Você é escritor. Seria possível descrever ou imaginar Brasília (um dos cenários de A noite da espera) em 2019?
Brasília em 2019 para mim será um governo de militares eleitos pelo povo. Não sabemos o que será o Congresso Nacional, como ele vai se comportar diante do Executivo. Eu estou prevendo uma situação um pouco caótica. Essa para mim é a imagem de Brasília no ano que vem. O Brasil é de uma complexidade enorme, e eles não entenderam isso. Acho que as pessoas estão muito infelizes, há 13 milhões de desempregados. Quem elege um salvador da pátria, não sabe ainda que não haverá salvação, nem a curto, nem a médio prazo. Acho que esse tempo sombrio vai ser longo.
Você é traduzido e publicado na França há muitos anos. Alguma novidade está prevista para o mercado editorial francês para este ano?

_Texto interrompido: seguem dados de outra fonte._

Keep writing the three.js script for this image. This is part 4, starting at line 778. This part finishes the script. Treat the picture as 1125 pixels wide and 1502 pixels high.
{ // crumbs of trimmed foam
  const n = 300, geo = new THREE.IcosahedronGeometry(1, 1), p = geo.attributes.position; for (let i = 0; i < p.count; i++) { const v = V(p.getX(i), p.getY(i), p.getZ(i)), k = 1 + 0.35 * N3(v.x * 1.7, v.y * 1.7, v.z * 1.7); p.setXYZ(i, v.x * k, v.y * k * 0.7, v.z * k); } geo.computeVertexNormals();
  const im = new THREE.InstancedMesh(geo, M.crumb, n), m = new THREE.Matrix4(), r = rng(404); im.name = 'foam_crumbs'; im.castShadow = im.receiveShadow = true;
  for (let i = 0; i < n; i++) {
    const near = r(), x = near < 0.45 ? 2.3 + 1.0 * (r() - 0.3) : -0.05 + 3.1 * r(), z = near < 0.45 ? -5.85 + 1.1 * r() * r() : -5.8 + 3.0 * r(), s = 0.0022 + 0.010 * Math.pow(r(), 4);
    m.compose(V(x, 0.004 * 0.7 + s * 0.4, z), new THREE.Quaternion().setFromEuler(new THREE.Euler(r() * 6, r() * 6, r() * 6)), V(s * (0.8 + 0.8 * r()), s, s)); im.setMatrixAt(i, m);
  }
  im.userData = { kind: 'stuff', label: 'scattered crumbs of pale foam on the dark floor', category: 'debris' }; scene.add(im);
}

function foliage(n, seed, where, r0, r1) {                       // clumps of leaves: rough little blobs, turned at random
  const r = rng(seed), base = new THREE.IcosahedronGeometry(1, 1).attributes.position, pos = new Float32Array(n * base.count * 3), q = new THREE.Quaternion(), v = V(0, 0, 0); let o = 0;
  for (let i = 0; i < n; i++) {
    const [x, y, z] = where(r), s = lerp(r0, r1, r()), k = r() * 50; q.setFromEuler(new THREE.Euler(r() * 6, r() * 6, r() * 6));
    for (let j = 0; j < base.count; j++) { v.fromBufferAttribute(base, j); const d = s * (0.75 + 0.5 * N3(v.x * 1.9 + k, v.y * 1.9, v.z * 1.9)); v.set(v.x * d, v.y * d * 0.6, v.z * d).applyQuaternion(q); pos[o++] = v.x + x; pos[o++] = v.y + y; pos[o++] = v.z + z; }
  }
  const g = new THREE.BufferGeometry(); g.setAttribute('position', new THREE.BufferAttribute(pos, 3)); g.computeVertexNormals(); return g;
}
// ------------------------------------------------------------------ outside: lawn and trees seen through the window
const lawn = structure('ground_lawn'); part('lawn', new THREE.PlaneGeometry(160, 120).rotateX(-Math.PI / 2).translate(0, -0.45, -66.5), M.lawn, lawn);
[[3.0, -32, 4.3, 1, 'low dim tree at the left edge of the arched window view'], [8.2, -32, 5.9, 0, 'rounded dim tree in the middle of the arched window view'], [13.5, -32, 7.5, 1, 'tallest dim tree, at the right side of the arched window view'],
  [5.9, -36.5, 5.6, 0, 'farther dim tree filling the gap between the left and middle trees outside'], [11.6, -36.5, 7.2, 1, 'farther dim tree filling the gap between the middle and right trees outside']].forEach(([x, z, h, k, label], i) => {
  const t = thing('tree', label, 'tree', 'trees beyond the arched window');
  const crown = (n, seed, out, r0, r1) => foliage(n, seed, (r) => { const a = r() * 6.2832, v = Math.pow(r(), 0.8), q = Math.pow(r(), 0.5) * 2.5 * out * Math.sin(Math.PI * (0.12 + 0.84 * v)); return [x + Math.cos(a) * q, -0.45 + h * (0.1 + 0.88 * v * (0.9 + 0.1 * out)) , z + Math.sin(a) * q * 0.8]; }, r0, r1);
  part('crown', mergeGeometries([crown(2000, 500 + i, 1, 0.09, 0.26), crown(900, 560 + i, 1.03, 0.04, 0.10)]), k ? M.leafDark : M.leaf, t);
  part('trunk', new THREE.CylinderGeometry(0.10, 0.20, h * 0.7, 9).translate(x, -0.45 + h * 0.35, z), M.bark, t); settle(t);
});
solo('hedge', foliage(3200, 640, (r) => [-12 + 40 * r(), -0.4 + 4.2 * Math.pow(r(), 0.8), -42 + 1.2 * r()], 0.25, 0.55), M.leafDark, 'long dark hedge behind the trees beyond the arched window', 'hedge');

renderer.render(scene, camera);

Acaba de sair na França meu livro de contos, La Ville au millieu des eaux (Actes Sud, 2018), o título em português é A Cidade Ilhada (Companhia das Letras, 2009). Gostei muito da escolha do título do tradutor, Michel Riaudel. Meu primeiro livro publicado na França foi o Recit d'un certain Orient, publicado pelas edições Seuil, todos os outros saíram pela Actes Sud, como Deux Frères (Dois Irmãos), Cendres d’Amazonie (Cinzas do Norte) e Orphelin d’Eldorado(Órfão do Eldorado).